Voller Euphorie und entgegen aller Anstrengung beschlossen wir spontan, auch den Krater des Mount Bromo zu besichtigen. Unser Team Bromo ließ sich von nichts abschrecken und machte sich auf den Weg.

Vor uns lagen acht weitere anstrengende Kilometer, doch wir waren voller Tatendrang und positiver Emotionen. So ein gemeinsames Abenteuer ist wie eine Teambuilding-Maßnahme. Nur besser. Wir tauschten jede Minute intimere Details über unser Leben zuhause aus, teilten Sorgen und schmiedeten Pläne für unsere Rückkehr nach Europa. Währenddessen mussten wir den mühevoll bestiegenen Berg wieder herunter krakseln, um dann in der prallen Sonne über das Meer aus Sand hin zum Mount Bromo zu wandern. Der Schweiß lief und die Müdigkeit setzte langsam ein. Auf meine Mount Bromo Mütze hätte ich jetzt gut verzichten können, aber immerhin schützte sie meine Kopfhaut vor Sonnenbrand. Man soll ja immer das Positive sehen.

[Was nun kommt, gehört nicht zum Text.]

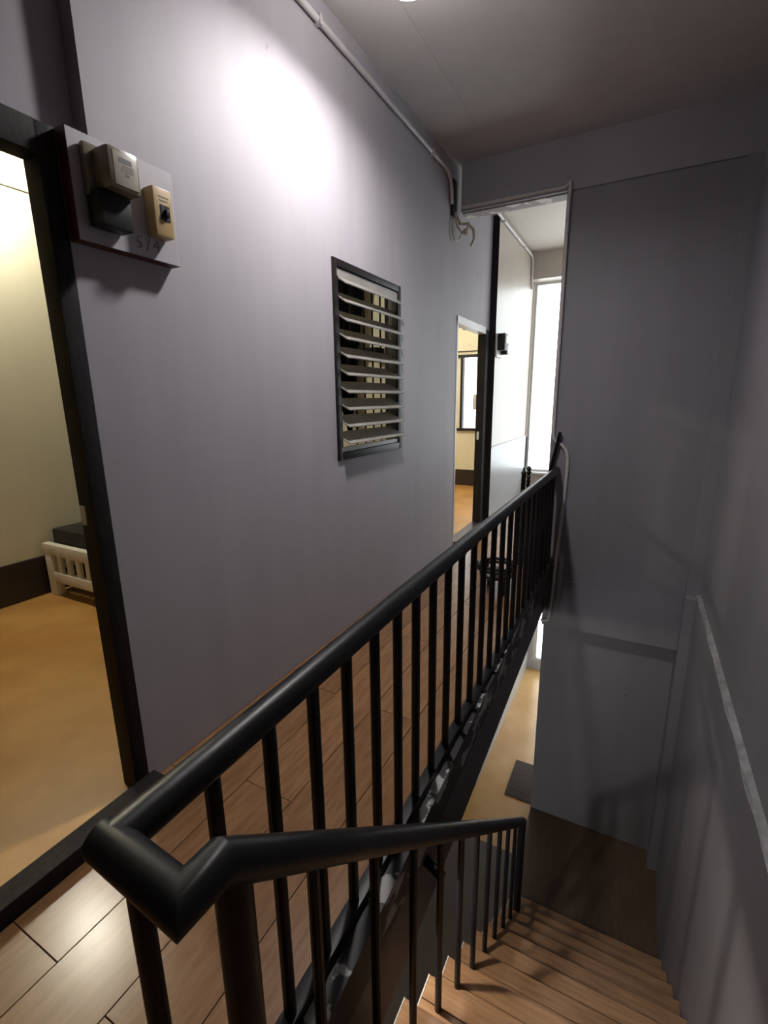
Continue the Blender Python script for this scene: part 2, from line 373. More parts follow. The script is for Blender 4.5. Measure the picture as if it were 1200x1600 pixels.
# ---- lower storey
struct(bx(-2.6, -0.655, -2.5, YB + 0.06, -1.66, -1.45).build('ceiling', M_ceil), 'ceiling of the lower storey under the corridor', 'ceiling')
struct(bx(-2.72, -2.6, -2.5, 6.6, LF, -1.45).build('wall_lower', M_wall2), 'grey wall of the lower storey far left', 'wall')
lw = bx(-1.2, -1.11, 3.96, 6.4, LF, -1.45)
struct(lw.build('wall_lower', M_hallpanel), 'white wall edge along the lower floor by the bright doorway', 'wall')
struct(bx(-1.2, 1.6, 3.99, 6.6, -1.50, -1.44).build('ceiling', M_ceil2), 'ceiling of the lower hall', 'ceiling')
struct(bx(1.5, 1.6, 4.0, 6.8, LF, CE).build('wall_hall', M_hall), 'right side wall of the halls hidden behind the back wall', 'wall')
# lower hall front: bright doorway with a low kerb
lh = MB().box(-2.6, -1.05, 6.4, 6.52, LF, -1.45).box(1.2, 1.6, 6.4, 6.52, LF, -1.45).box(-1.05, 1.2, 6.4, 6.52, -1.8, -1.45).box(-1.05, 1.2, 6.4, 6.52, LF, -3.66)
struct(lh.build('wall_lower', M_hallpanel), 'white front wall of the lower hall around its bright opening', 'wall')
d3 = thing('window_4', (0.075, 6.46, -3.66), 'bright glazed opening at the end of the lower hall', 'window', None, 'structure')
fr = MB()
for x in (-1.05, -0.30, 0.45, 1.15): fr.box(x, x + 0.05, 6.42, 6.47, -3.66, -1.8)
fr.box(-1.0, 1.2, 6.42, 6.47, -3.66, -3.61).box(-1.0, 1.2, 6.42, 6.47, -1.85, -1.8)
fr.build('window_frame', M_alu, d3)
for x in (-1.0, -0.25, 0.5): bx(x, x + (0.70 if x < 0.4 else 0.65), 6.44, 6.446, -3.61, -1.85).build('pane', M_glass, d3)

# ---- hall front wall and its window (upper storey)
hf = MB()
hf.box(-1.48, -1.345, 6.6, 6.75, FL, 1.40).box(1.4, 1.6, 6.6, 6.75, FL, 1.40).box(-1.345, 1.4, 6.6, 6.75, FL, -0.98)
hf.box(-1.36, 1.5, 6.45, 6.75, 1.40, CE)
struct(hf.build('wall_far', M_hall), 'sunlit far wall of the hall around its bright window', 'wall')
w3 = thing('window_3', (0.09, 6.68, -0.98), 'bright glazed window at the far end of the hall', 'window', None, 'structure')
fr = MB()
for x in (-1.345, -0.45, 0.45, 1.37): fr.box(x, x + 0.03, 6.66, 6.71, -0.98, 1.40)
fr.box(-1.315, 1.37, 6.66, 6.71, -0.98, -0.95).box(-1.315, 1.37, 6.66, 6.71, 1.37, 1.40)
fr.build('window_frame', M_alu, w3)
bx(-1.34, 1.42, 6.54, 6.66, -1.0, -0.978).build('window_sill', M_white, w3)
for x0, x1 in ((-1.315, -0.45), (-0.42, 0.45), (0.48, 1.37)): bx(x0, x1, 6.68, 6.686, -0.95, 1.37).build('pane', M_glass, w3)

# ---- left room (room door, bed)
R1 = -3.59
struct(bx(R1 - 0.1, T0, -1.4, 3.95, FL - 0.12, FL - 0.002).box(T0, -1.3815, -0.05, 0.812, FL - 0.003, FL + 0.002).build('floor', M_vinyl), 'mottled orange vinyl floor of the left room', 'floor')
struct(bx(R1 - 0.1, R1, -1.4, 3.95, FL, 1.62).build('wall_room', M_cream), 'cream wall of the left room behind the white bed', 'wall')
struct(bx(R1, T0, 3.90, 3.945, FL, 1.62).build('wall_room', M_cream), 'cream end wall of the left room seen between the louvres', 'wall')
struct(bx(R1, T0, -1.4, -1.3, FL, 1.62).build('wall_room', M_cream), 'cream near wall of the left room', 'wall')
struct(bx(R1 - 0.1, T0, -1.4, 3.95, 1.62, 1.68).build('ceiling', M_cream), 'cream ceiling of the left room', 'ceiling')
bb = MB().box(R1, R1 + 0.018, -1.3, 3.9, FL, -1.03)
struct(bb.build('baseboard_room', M_darkbase), 'tall dark brown baseboard on the left room wall', 'baseboard')
# ---- far room behind the second doorway
struct(bx(-3.6, T0, 3.955, 7.1, FL - 0.12, FL - 0.002).build('floor', M_vinyl), 'orange vinyl floor of the room beyond the far doorway', 'floor')
fw = MB()
fw.box(-3.6, -2.41, 6.985, 7.09, FL, CE).box(-1.70, T0, 6.985, 7.09, FL, CE).box(-2.41, -1.70, 6.985, 7.09, FL, -0.44)
fw.box(-2.41, -1.70, 6.985, 7.09, 0.61, 0.955).box(-2.41, -1.70, 6.985, 7.09, 1.25, CE)
struct(fw.build('wall_far', M_cream), 'cream wall around the bright louvre window in the far room', 'wall')
struct(bx(-3.7, -3.6, 3.95, 7.1, FL, CE).build('wall_room', M_cream), 'cream side wall of the far room', 'wall')
struct(bx(-3.6, T0, 3.948, 3.972, FL, 1.62).build('wall_room', M_cream), 'cream partition on the near side of the far room', 'wall')
struct(bx(-3.7, T0, 3.95, 7.1, CE, CE + 0.05).build('ceiling', M_cream), 'cream ceiling of the far room', 'ceiling')
struct(bx(-3.6, -1.49, 6.965, 6.985, FL, -1.06).build('baseboard_far', M_darkbase), 'tall dark brown baseboard seen through the far doorway', 'baseboard')

# ================================================================== DOORS AND WINDOWS
d1 = thing('door_1', (XL, 0.4, FL), 'black timber doorframe of the left room, with raised sill', 'door frame', None, 'structure')
bx(-1.477, XL + 0.004, 0.812, 0.862, FL + 0.002, 0.69, bev=0.003).build('jamb', M_blackwood, d1)
bx(-1.477, XL + 0.004, -0.10, -0.05, FL + 0.002, 0.69, bev=0.003).build('jamb', M_blackwood, d1)
bx(-1.477, XL + 0.006, -0.05, 0.812, 0.613, 0.69, bev=0.003).build('header', M_blackwood, d1)
bx(-1.381, XL + 0.104, -0.15, 0.866, FL, -1.243, bev=0.004).build('sill', M_blackwood, d1)
tag(bx(-1.470, -1.445, 0.8085, 0.8122, -0.36, -0.30, bev=0.001).build('strike_plate', M_pipe, d1), 'worn metal plate')

d2 = thing('door_2', (XL, 4.4, FL), 'narrow far doorframe with a black right jamb and pale lintel', 'door frame', None, 'structure')
bx(-1.48, XL + 0.004, 3.955, 3.985, FL, 0.66).build('jamb', M_pipe, d2)
tag(bx(-1.48, XL + 0.012, 4.765, 4.90, FL, 0.64).build('jamb', M_blackwood, d2), 'black jamb')
bx(-1.48, XL + 0.008, 3.955, 4.765, 0.60, 0.66).build('header', M_pipe2, d2)
bx(-1.48, XL + 0.02, 3.985, 4.765, FL, FL + 0.03).build('sill', M_darkbase, d2)
tag(bx(XL - 0.05, XL - 0.03, 4.758, 4.765, -0.41, -0.33).build('strike_plate', M_whitep, d2), 'white strike plate')

# dark upright at the wall joint past the far doorway
struct(bx(-1.41, -1.345, 4.8995, 4.9045, FL, 1.66).build('trim_6', M_blackwood), 'dark upright strip where the far wall steps forward', 'trim')

# louvre window in the corridor wall
w1 = thing('window_1', (XL, 2.51, -0.318), 'dark framed louvre window with ten dusty tilted slats in the grey wall', 'window', None, 'structure')
fx0, fx1 = -1.475, XL + 0.010
bx(fx0, fx1, 2.13, 2.165, -0.318, 0.68, bev=0.003).build('frame_side', M_frame, w1)
bx(fx0, fx1, 2.855, 2.89, -0.318, 0.68, bev=0.003).build('frame_side', M_frame, w1)
bx(fx0, fx1, 2.165, 2.855, 0.645, 0.68, bev=0.003).build('frame_top', M_frame, w1)
bx(fx0, fx1, 2.165, 2.855, -0.318, -0.278, bev=0.003).build('frame_bottom', M_frame, w1)
tag(bx(-1.44, XL + 0.002, 2.168, 2.852, 0.600, 0.640).build('top_rail', M_slat, w1), 'pale worn rail')
tag(bx(-1.44, XL + 0.002, 2.168, 2.852, -0.275, -0.252).build('bottom_rail', M_slat, w1), 'pale worn rail')
for s_, y in ((0, 2.166), (1, 2.847)):
    bx(-1.445, -1.40, y, y + 0.007, -0.25, 0.60).build('pivot_channel', M_frame, w1)
for i in range(10):
    zc = 0.592 - 0.0886 * i
    t = 0.055 - 0.0012 * i                      # the lower blades lie a little flatter
    b = MB()
    xi, zi, xo, zo_ = -1.462, zc + t * 0.75, -1.356, zc - t * 0.55
    nx, nz = (zo_ - zi), -(xo - xi); l = math.hypot(nx, nz); nx, nz = nx / l * 0.0025, nz / l * 0.0025
    b.prism([(xi + nx, zi + nz), (xo + nx, zo_ + nz), (xo - nx, zo_ - nz), (xi - nx, zi - nz)], 'y', 2.176, 2.846)
    b.build('louvre_slat', M_slat, w1)
for i in range(4):
    y = 2.479 + 0.102 * i
    MB().tube([(-1.495, y, -0.30), (-1.495, y, 0.66)], 0.0055, 8).build('window_bar', M_bar, w1)

# louvre window in the far room
w2 = thing('window_2', (-2.05, 7.03, -0.44), 'bright louvre window seen through the far doorway', 'window', None, 'structure')
bx(-2.41, -2.375, 6.965, 7.05, -0.44, 0.61).build('frame_side', M_frame, w2)
bx(-1.735, -1.70, 6.965, 7.05, -0.44, 0.61).build('frame_side', M_frame, w2)
bx(-2.45, -1.68, 6.955, 7.05, 0.575, 0.615).build('frame_top', M_frame, w2)
bx(-2.45, -1.68, 6.955, 7.05, -0.475, -0.435).build('frame_bottom', M_frame, w2)
for i in range(11):
    zc = -0.385 + 0.089 * i
    MB().prism([(6.99, zc - 0.03), (7.045, zc + 0.045), (7.05, zc + 0.043), (6.995, zc - 0.032)], 'x', -2.372, -1.738).build('louvre_slat', M_frost, w2)
bx(-2.20, -2.14, 6.93, 6.962, -0.16, 0.05).build('operator_handle', M_pipe, w2)
w5 = thing('window_5', (-2.05, 7.03, 0.955), 'small bright transom light above the far room window', 'window', None, 'structure')
bx(-2.41, -1.70, 7.03, 7.05, 0.955, 0.975).build('frame_bottom', M_frame, w5)
bx(-2.41, -1.70, 7.035, 7.041, 0.975, 1.25).build('pane', M_glass, w5)
tr = MB().box(-3.5, -1.55, 6.972, 6.985, 0.655, 0.668)
struct(tr.build('trim_7', M_darkbase), 'thin dark line of trim above the far room window', 'trim')

# ================================================================== STAIRS
ST = thing('staircase', (0.0, 1.6, LF), 'straight flight of wood-look stairs going down to the lower floor', 'stairs', None, 'structure')
RISE, RUN, Y0 = 2.48 / 13, 0.21, 0.39
XS0, XS1 = -0.472, XR - 0.027
prof = [(0.36, FL - 0.03)]
for k in range(1, 13):
    yk0, z = Y0 + RUN * (k - 1) - 0.028, FL - RISE * k - 0.024
    prof += [(yk0, FL - RISE * (k - 1) - 0.024 if k > 1 else FL - 0.03), (yk0, z)]
prof = [prof[0]] + [p for i, p in enumerate(prof[1:])]
prof += [(Y0 + RUN * 12 - 0.028, FL - RISE * 12 - 0.024), (Y0 + RUN * 12 - 0.028, LF), (Y0 + RUN * 12 - 0.30, LF), (0.36, FL - 0.30)]
MB().prism(prof, 'x', XS0, XS1).build('stair_body', M_conc, ST)
def mesh_at(name, builder, m, parent, loc, cache={}):
    if name not in cache:
        b = bmesh.new(); builder(b)
        for f in b.faces: f.smooth = False
        me = bpy.data.meshes.new(name); b.to_mesh(me); b.free(); me.materials.append(m); cache[name] = me
    o = bpy.data.objects.new(name, cache[name]); COL.objects.link(o); o.parent = parent
    o.location = Vector((loc[0], loc[1], loc[2] + ZO)) - WL[parent.name]
    WL[o.name] = Vector((loc[0], loc[1], loc[2] + ZO))
    return o
def bbox(b, x0, x1, y0, y1, z0, z1, bev=0.0015):
    r = bmesh.ops.create_cube(b, size=1.0)
    bmesh.ops.scale(b, vec=(x1 - x0, y1 - y0, z1 - z0), verts=r['verts'])
    bmesh.ops.translate(b, vec=((x0 + x1) / 2, (y0 + y1) / 2, (z0 + z1) / 2), verts=r['verts'])
    if bev: bmesh.ops.bevel(b, geom=list({e for v in r['verts'] for e in v.link_edges}), offset=bev, segments=1, affect='EDGES')
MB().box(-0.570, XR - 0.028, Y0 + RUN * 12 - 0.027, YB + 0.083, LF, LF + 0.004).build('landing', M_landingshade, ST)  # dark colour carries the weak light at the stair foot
xl, xr = -0.490, XR - 0.028
for k in range(1, 13):
    yk, zk = Y0 + RUN * k, FL - RISE * k
    tr_ = mesh_at('tread', lambda b: bbox(b, xl, xr, -RUN - 0.03, -0.0745, -0.024, 0), M_tread, ST, (0, yk, zk))
    mesh_at('nosing', lambda b: bbox(b, xl, xr, -0.0715, 0.004, -0.026, 0), M_tread, tr_, (0, yk, zk))
    mesh_at('edge_strip', lambda b: bbox(b, xl - 0.004, xl, -RUN - 0.0, 0.004, -0.028, 0.0005, 0), M_white, tr_, (0, yk, zk))
for k in range(1, 14):
    yk, zk = Y0 + RUN * (k - 1), FL - RISE * (k - 1)
    mesh_at('riser', lambda b: bbox(b, XS0 + 0.001, xr, -0.027, -0.017, -RISE, -0.027, 0), M_tread, ST, (0, yk, zk))
tag(bx(-0.53, xr, 0.30, Y0 + 0.004, FL - 0.026, FL - 0.0005).build('nosing', M_tread, ST))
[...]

Als wir den Vulkan erreichten, warteten weitere 241 Treppenstufen – die sich anfühlten wie tausende – darauf, von uns erklommen zu werden. Am Krater angekommen, war wieder einmal jegliche Anstrengung vergessen. Es war der erste Vulkan, den ich in meinem Leben sehen durfte und ich war überwältigt. Es brodelte heißer Dampf, der eine meditative Wirkung hatte. Aus dieser entspannten Stimmung rissen mich eigentlich nur die anderen Besucher, die unzählige Fotos mit uns machen wollten und sich für unsere Bereitschaft, mit ihnen zu posieren, bedankten. Nachdem wir auch hier, alle Eindrücke aufgesogen haben, marschierten wir glücklich und vollends erschöpft zurück zu unserer Unterkunft. Ich werde dieses Erlebnis niemals vergessen.